Objective
Exclude the pictures, then repeat the remaining data exactly.

Available data
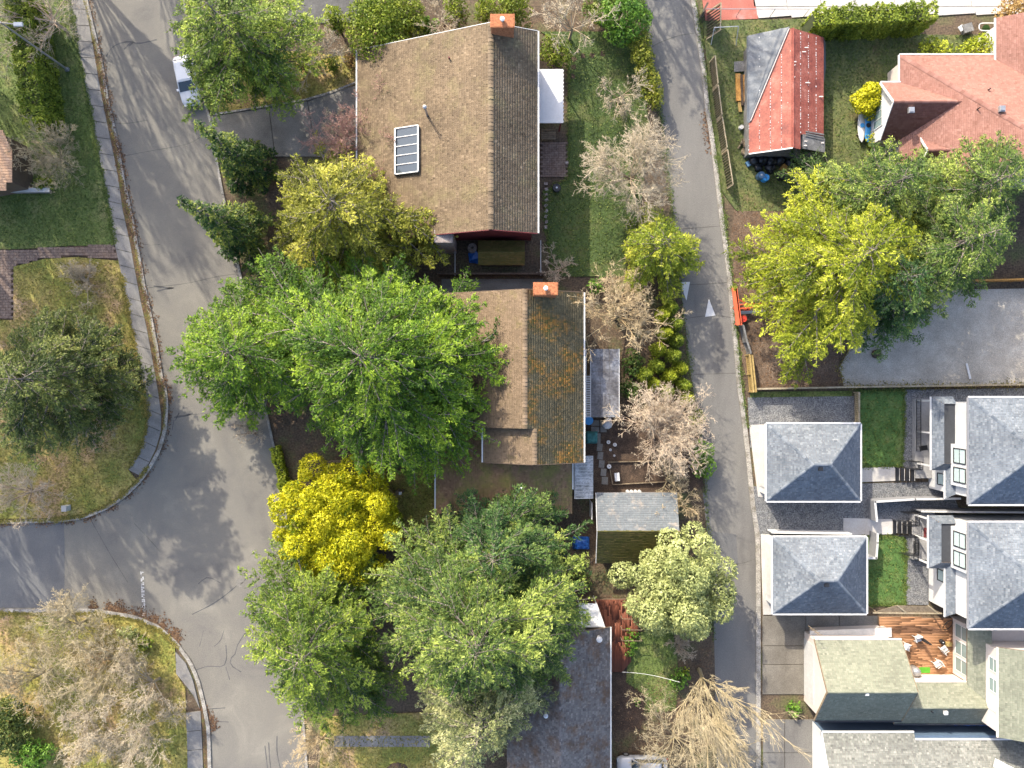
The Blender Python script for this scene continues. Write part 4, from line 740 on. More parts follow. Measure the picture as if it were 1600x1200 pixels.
# ------------------------------------------------------------------ house E (terracotta hips) and shed F (red roof)
def house_E():
    x0, yN, z0 = 35.1, 29.8, 3.0; k = .55
    t = thing('house', 'pink terracotta hip-roofed house at the right edge near the top', 'house', (42, 23, 0))
    ysb = 18.5; d = 10.5; ap = (x0+d, yN-d, z0+k*d)
    walls(t, rect(x0+.4, 60, ysb, yN-.4), 0, z0, M['offwhite'])
    r = roofplane(t, [(60,yN,z0),(x0,yN,z0),ap,(60,yN-d,z0+k*d)], M['pink'], .17, .24, .018, .006)
    roofplane(t, [(x0,yN,z0),(x0,ysb,z0),(x0+d,ysb,z0+k*d),ap], M['pink'], .17, .24, .018, .006)
    caps(r, (x0,yN,z0+.03), (x0+d,yN-d,z0+k*d+.03), M['pink'], .4, .3, .03)
    gutter(t, (x0,yN+.06,z0), (43.6,yN+.06,z0)); gutter(t, (x0-.06,27.4,z0), (x0-.06,yN,z0))
    # gabled west wing
    def gable(xw, yc, hw, ze, rise, x_end, win):
        ys, yn = yc-hw, yc+hw; zr = ze+rise; xe = x0+(zr-z0)/k+.3
        MB().add([(xw+.3,ys+.3,0),(xw+.3,ys+.3,ze-.1),(xw+.3,yc,zr-.2),(xw+.3,yn-.3,ze-.1),(xw+.3,yn-.3,0),(x_end,ys+.3,0),(x_end,ys+.3,ze-.1),(x_end,yc,zr-.2),(x_end,yn-.3,ze-.1),(x_end,yn-.3,0)],
                 [(0,1,2,3,4),(9,8,7,6,5),(0,5,6,1),(1,6,7,2),(2,7,8,3),(3,8,9,4),(4,9,5,0)]).build('wall', M['white'], t, tri=True)
        a = roofplane(t, [(x_end,yn,ze),(xw,yn,ze),(xw,yc,zr),(xe,yc,zr)] if x_end < xe else [(x_end,yn,ze),(xw,yn,ze),(xw,yc,zr),(x_end,yc,zr)], M['pink'], .17, .24, .018, .006)
        roofplane(t, [(xw,ys,ze),(x_end,ys,ze),(max(xe, x_end),yc,zr),(xw,yc,zr)], M['pink'], .17, .24, .018, .006)
        caps(a, (xw,yc,zr+.02), (xe,yc,zr+.02), M['pink'], .3, .3, .02, drop=.12)
        MB().bar((xw-.04,ys,ze-.06), (xw-.04,yc,zr-.06), .06, .2).bar((xw-.04,yc,zr-.06), (xw-.04,yn,ze-.06), .06, .2).build('barge_board', M['white'], t)
        gutter(t, (xw,yn+.06,ze), (x0+.2,yn+.06,ze)) if win else None
        if win: window(t, (xw+.3, yc, 1.9), 'x-', 2.3, 1.7, 3, 1, 'white', 'glass')
    gable(33.4, 24.7, 2.6, 3.0, 2.3, 35.6, True); gable(36.6, 20.6, 1.9, 3.4, 1.5, 37.4, False)
    # east wing, sloping towards the west
    ye = 33.0; roofplane(t, [(43.6,ye,3.3),(43.6,27.2,3.3),(48.0,25.0,3.3+k*4.4),(48.0,ye,3.3+k*4.4)], M['pink'], .17, .24, .018, .006)
    walls(t, rect(44.0, 60, 29.3, ye-.4), 0, 3.2, M['white']); gutter(t, (43.55,27.4,3.3), (43.55,ye,3.3))
    MB().add([(43.3,28.9,3.1),(43.3,27.0,4.4),(43.9,27.0,4.4),(43.9,28.9,3.1),(42.4,27.9,3.75)], [(0,4,1),(0,3,2,1),(0,3,4),(3,2,4),(2,1,4)]).build('cricket', M['white'], t)
    def zW(x): return z0+k*(x-x0)
    for px, py in ((1546,181),(1424,172)):
        p = W(px, py, 5.2); boxvent(t, (p.x, p.y, 5.1 if px < 1500 else zW(p.x)+.05), .5, M['galv'])
    p = W(1528, 170, 6.0); pipe(t, (p.x, p.y, zW(p.x)), .05, .45, M['black'], False); p = W(1548, 138, 5.6); pipe(t, (p.x, p.y, z0+k*(yN-p.y)), .06, .35, M['black'], False)
    p = W(1597, 122, 5.0); boxvent(t, (p.x, p.y, 3.3+k*(p.x-43.6)+.05), .5, M['galv'])
house_E()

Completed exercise
The Blender Python script for this scene continues. Write part 4, from line 740 on. More parts follow. Measure the picture as if it were 1600x1200 pixels.
# ------------------------------------------------------------------ house E (terracotta hips) and shed F (red roof)
def house_E():
    x0, yN, z0 = 35.1, 29.8, 3.0; k = .55
    t = thing('house', 'pink terracotta hip-roofed house at the right edge near the top', 'house', (42, 23, 0))
    ysb = 18.5; d = 10.5; ap = (x0+d, yN-d, z0+k*d)
    walls(t, rect(x0+.4, 60, ysb, yN-.4), 0, z0, M['offwhite'])
    r = roofplane(t, [(60,yN,z0),(x0,yN,z0),ap,(60,yN-d,z0+k*d)], M['pink'], .17, .24, .018, .006)
    roofplane(t, [(x0,yN,z0),(x0,ysb,z0),(x0+d,ysb,z0+k*d),ap], M['pink'], .17, .24, .018, .006)
    caps(r, (x0,yN,z0+.03), (x0+d,yN-d,z0+k*d+.03), M['pink'], .4, .3, .03)
    gutter(t, (x0,yN+.06,z0), (43.6,yN+.06,z0)); gutter(t, (x0-.06,27.4,z0), (x0-.06,yN,z0))
    # gabled west wing
    def gable(xw, yc, hw, ze, rise, x_end, win):
        ys, yn = yc-hw, yc+hw; zr = ze+rise; xe = x0+(zr-z0)/k+.3
        MB().add([(xw+.3,ys+.3,0),(xw+.3,ys+.3,ze-.1),(xw+.3,yc,zr-.2),(xw+.3,yn-.3,ze-.1),(xw+.3,yn-.3,0),(x_end,ys+.3,0),(x_end,ys+.3,ze-.1),(x_end,yc,zr-.2),(x_end,yn-.3,ze-.1),(x_end,yn-.3,0)],
                 [(0,1,2,3,4),(9,8,7,6,5),(0,5,6,1),(1,6,7,2),(2,7,8,3),(3,8,9,4),(4,9,5,0)]).build('wall', M['white'], t, tri=True)
        a = roofplane(t, [(x_end,yn,ze),(xw,yn,ze),(xw,yc,zr),(xe,yc,zr)] if x_end < xe else [(x_end,yn,ze),(xw,yn,ze),(xw,yc,zr),(x_end,yc,zr)], M['pink'], .17, .24, .018, .006)
        roofplane(t, [(xw,ys,ze),(x_end,ys,ze),(max(xe, x_end),yc,zr),(xw,yc,zr)], M['pink'], .17, .24, .018, .006)
        caps(a, (xw,yc,zr+.02), (xe,yc,zr+.02), M['pink'], .3, .3, .02, drop=.12)
        MB().bar((xw-.04,ys,ze-.06), (xw-.04,yc,zr-.06), .06, .2).bar((xw-.04,yc,zr-.06), (xw-.04,yn,ze-.06), .06, .2).build('barge_board', M['white'], t)
        gutter(t, (xw,yn+.06,ze), (x0+.2,yn+.06,ze)) if win else None
        if win: window(t, (xw+.3, yc, 1.9), 'x-', 2.3, 1.7, 3, 1, 'white', 'glass')
    gable(33.4, 24.7, 2.6, 3.0, 2.3, 35.6, True); gable(36.6, 20.6, 1.9, 3.4, 1.5, 37.4, False)
    # east wing, sloping towards the west
    ye = 33.0; roofplane(t, [(43.6,ye,3.3),(43.6,27.2,3.3),(48.0,25.0,3.3+k*4.4),(48.0,ye,3.3+k*4.4)], M['pink'], .17, .24, .018, .006)
    walls(t, rect(44.0, 60, 29.3, ye-.4), 0, 3.2, M['white']); gutter(t, (43.55,27.4,3.3), (43.55,ye,3.3))
    MB().add([(43.3,28.9,3.1),(43.3,27.0,4.4),(43.9,27.0,4.4),(43.9,28.9,3.1),(42.4,27.9,3.75)], [(0,4,1),(0,3,2,1),(0,3,4),(3,2,4),(2,1,4)]).build('cricket', M['white'], t)
    def zW(x): return z0+k*(x-x0)
    for px, py in ((1546,181),(1424,172)):
        p = W(px, py, 5.2); boxvent(t, (p.x, p.y, 5.1 if px < 1500 else zW(p.x)+.05), .5, M['galv'])
    p = W(1528, 170, 6.0); pipe(t, (p.x, p.y, zW(p.x)), .05, .45, M['black'], False); p = W(1548, 138, 5.6); pipe(t, (p.x, p.y, z0+k*(yN-p.y)), .06, .35, M['black'], False)
    p = W(1597, 122, 5.0); boxvent(t, (p.x, p.y, 3.3+k*(p.x-43.6)+.05), .5, M['galv'])
house_E()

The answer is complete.